Charmed To Meet You
by
quasar
,
in Magazine Subscriptions, Restaurants & Gourmet, Books at Epinions.com
,
Jul 27, 2005
Pros:
compelling, mix of supernatural and normal, interesting characters, breaks the purely episodic mode
Cons:
slightly inconsistent format, can try too hard to show the girls are normal
The Bottom Line:
Charmed is compelling storytelling and you should watch it.
|
|
Overall Rating:
|
 |
|
Author's Review
It happens to us all eventually. Our parents or grandparents or guardians pass away, leaving us all of their worldly goods. Sometimes they leave a company. Sometimes they leave some money. Sometimes they leave a house. Sometimes they leave debts. Whatever they leave, the process is a natural part of life.
In the case of the Halliwell sisters, their grandmother left them a house and an unexpected surprise - magical powers. Prudence (Shannen Doherty), Piper (Holly Marie Combs), and Phoebe (Alyssa Milano) are witches, their powers suppressed until they reach adulthood and come into their inheritance.
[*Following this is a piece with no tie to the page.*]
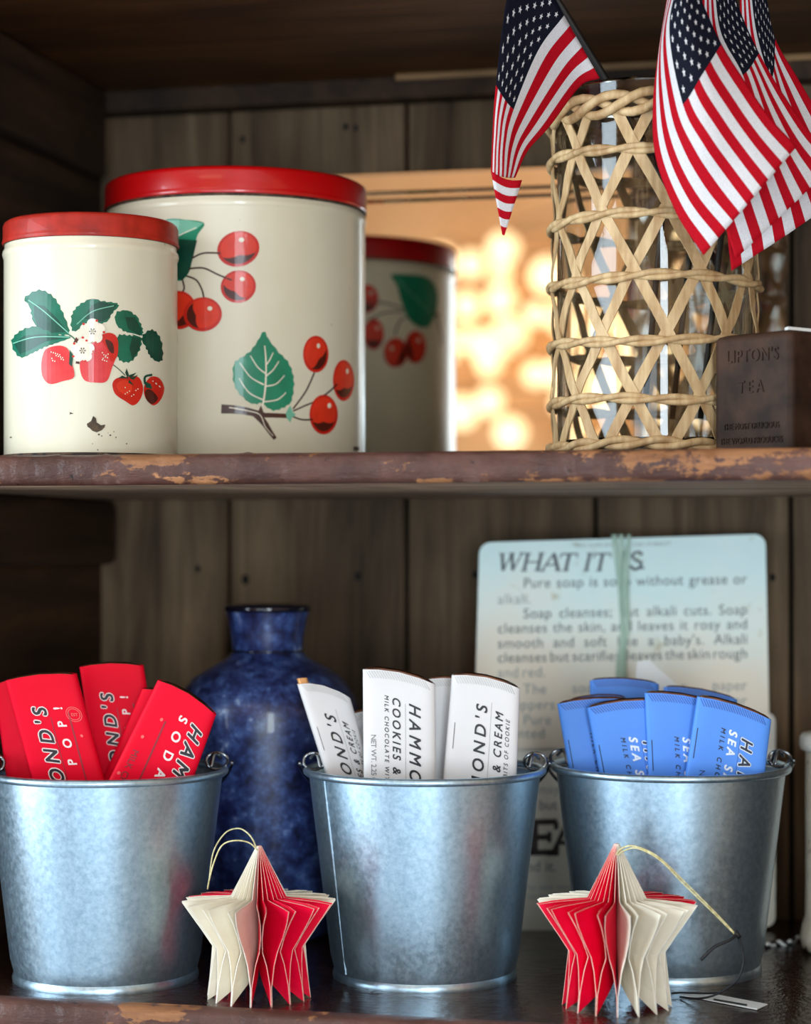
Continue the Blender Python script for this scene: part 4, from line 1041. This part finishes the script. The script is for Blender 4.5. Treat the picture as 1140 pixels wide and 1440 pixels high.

Prudence, usually called Pru, is the oldest. She can move objects with the wave of her hands. Piper is the middle sister, able to briefly stop time. Phoebe is the youngest, gifted with visions of the future triggered by related objects. Together they live in a house in San Francisco destined to be the ultimate battleground of good versus evil. Aided by the Book of Shadows, a book of spells and information compiled by generations of ancestors, the sisters take on evil warlocks and demons while trying to navigate through the same daily grind as other twentysomethings.
The first season of Charmed begins as the sisters discover their powers. Phoebe moves home from New York City without much in the way of job skills, Pru's screwed over by an ex-boyfriend who wants the promotion she's earned, and Piper's working in a local restaurant. Much of the show deals with their evolving relationships with each other and learning how to integrate their witchcraft and need to protect the innocent with actual life and the need to hide their activities. This is complicated by a series of romantic entanglements, some short term and some a bit more serious. Pru gets involved with ex-boyfriend Andy (T.W. King), a police detective. Piper has a series of flirtations and eventually falls for Leo (Brian Krause), a handyman who isn't quite what he seems. Phoebe spends less time actually dating than the others but makes up for it by constantly flirting with everything in pants that comes her way.
Pru and Andy's relationship is the most central, one that adds tension to the show. The sister's fights against demonic bad guys often puts them in the middle of mysterious unsolved crimes and Andy's almost always the man on the case. This puts a lot of stress on their relationship, particularly as Andy knows Pru's hiding something but can't figure out what. Toward the beginning of the season, this seemed a bit forced and formulaic, but as the season progressed it was integrated better and felt much more natural.
The early episodes are fairly similar and fairly self-contained. Some nasty supernatural bad guy comes to town and the three girls have to defeat it to save some innocent from death or another undesirable fate. Elements of sibling rivalry, dealing with death and loss, and coping with work and dating filter in around the central fight, but it's clear that killing the bad guy is the point and the rest is just interesting filler and background information.
This changes about a third of the way through the season. The storyline becomes less strictly episodic and several plot arcs span multiple shows. There isn't always a specific fight against bad guys, but rather incidents that add up to nefarious doings over the course of time. These episodes also allow the characters to really develop, to focus the show on personality and details rather than action. There are some fights and we do see magic, but it's much more complex and compelling story telling.
The end of the season meshes the two approaches. We're back to fairly self-contained main storylines with a specific bad guy that needs to be defeated but also have recurring characters and plot points that span several episodes. It's not uncommon for these episodes to reach back to earlier episodes and highlight a detail that didn't seem very important at the time and several of the relationships deepen or take unexpected turns during this series of episodes.
Charmed was one of the first shows of the late 90s I went out of my way to watch. I haven't kept that up and hadn't seen most of the early episodes since their original airing in the late 90s, but watching the complete season one on DVD has really reminded me of its quality. Like Smallville with which it shares many qualities, Charmed mixes the supernatural with themes of fitting in with the expected norm, helping the innocent and maintaining friendships while keeping major secrets. It provides an ongoing morality play that doesn't require anyone to be perfect but does demand that you do your best and consider the consequences of your actions. Charmed is compelling storytelling and you should watch it.